Soviet and US Economy

Mark Jones Jones_M at netcomuk.co.uk
Sat Jul 18 18:36:01 PDT 1998


The problem with Gorbachev and Aganbegyan is that they are somewhat tainted witnesses. Agenbegyan's own schemes for revitalising Soviet industry (the '500 Days' programme) led directly to the debacle which happened under Yeltsin. As for Jim Heartfield's position, it is actually the same as Richard Pipes' -- that everything which went wrong under Yeltsin was the direct result of the 70 years of communist evil.

Hillel Ticktin, as folks probably now, is a marxologist who edits Critique, a journal which has published many fine articles by people like Chris Arthur over the years, but which was also the platform for Ticktin's thoroughly egregious and rabid anti-communism. I don't find Ticktin -- or James Heartfield -- credible; unlike Barkley Rosser, who knows Russia, and always offers useful insights, even if one disgrees with the spin he puts on them, Jim Heartfield is simply reprocessing hackneyed stuff which anyone who spent any time in the USSR (sorry to pull rank like this) knows are mostly BS. And he cannot rise above his own prosaic preoccupations -- consumerism is what Living Marxism is all about, so it's no surprise that this is the prism thru which Jim tries to understand Soviet realities.

There are other and more important ways to measure Soviet achievements though, and they relate to more basic public health, mortality, morbidity, literacy and other measures of well-being. People like Nato-financed Murray Feshbach provide what are more devastating accounts of the grim Soviet and post-soviet realities, yet they also acknowledge the reasons WHY things turned out as they did -- and they pay tribute to what was achieved and is now lost. These dimensions are lacking in this somewhat impoverished LM discourse.

What is really tedious and depressing about Jim Heartfield is the total lack of any sense of history. His version of the Soviet Thirties is so tendentious as to be not worth responding to; his notion of economic 'inefficiency' is so breathtakingly lacking in context that you have to wonder how these streams of half-truths and distortions can be justified.

Anyone who even took the trouble, for example, to subscribe to Johnson's Russia List, which is now a Carnegie-funded, centrist platform for mostly US academics, and has lost whatever 'alternative' credentials it had, could simply not utter remarks like: "Dissatisfaction was widespread, and led to the collapse of the elite there", even if they knew nothing else about the place.

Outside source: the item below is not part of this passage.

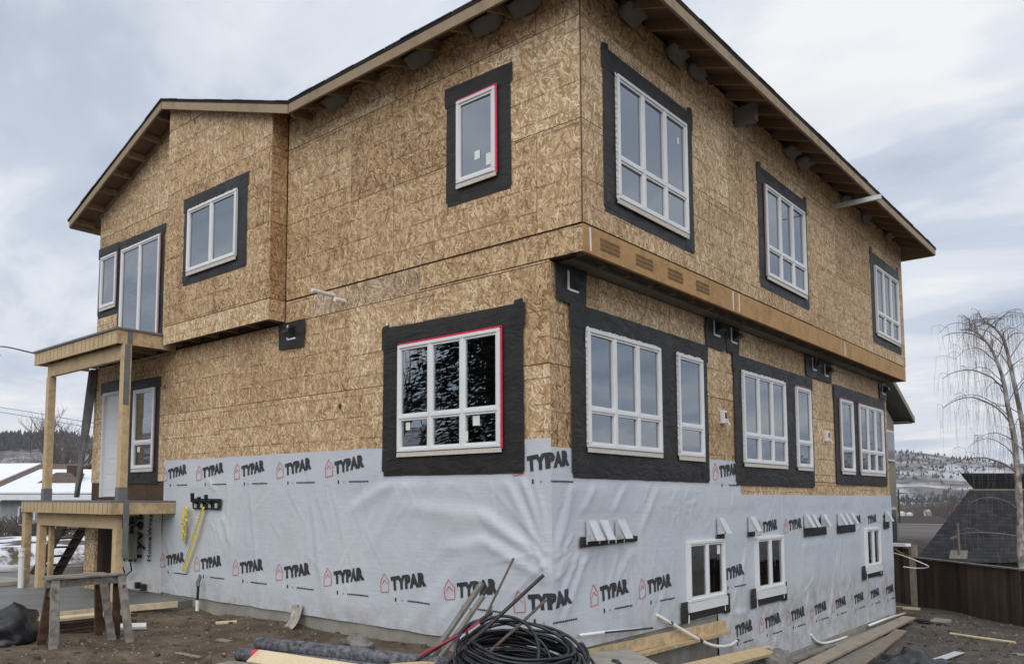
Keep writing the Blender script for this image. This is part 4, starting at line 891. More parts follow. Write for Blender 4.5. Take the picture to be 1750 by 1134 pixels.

What shines thru all that Jim has to say on the subject is a desire to judge, rather than analyse and understand. Even academic sovietology and its post-soviet incarnations have got beyond anything so shallow; who now wants to waste time comparing and contrasting soviet and American development models? Who seriously can take Stalin's idea of 'socialism in one country' at face value, as (this is weird, when you think about it) Jim Heartfield does? For once you start to analyse the global historical context, and to consider the ways in which the USSR was always imbricated into the global accumulation process, and never rose above, and never could have risen above, the forms of technology, production and the social division of labour, including crucially the division of intellectual and manual labour, which prevailed in the west -- then what on earth sense does it make to even begin to regard the Soviet 'model' as one worth taking seriously in its own terms, and in terms of its own ideological self-perception?

The C19 Russian empire was a 'weak link', a state and society which was unable to modernise and was always a candidate for Africanisation, as tsarism imploded under western industrial, political and military pressure. What was always on the cards has now happened: but it was Soviet communism, aka Stalinism, kept that grim outcome at bay for seven decades. That's the real context. What Jim Heartfield retrospectively presribes for the Soviet Union was to abandon stalinist autarky and 'embrace the market'. In other words, he prescribes what Yeltsin prescribes.

It's as simple as that. It's an undisguised apologetics for colonial 'solutions' to developmental 'problems'.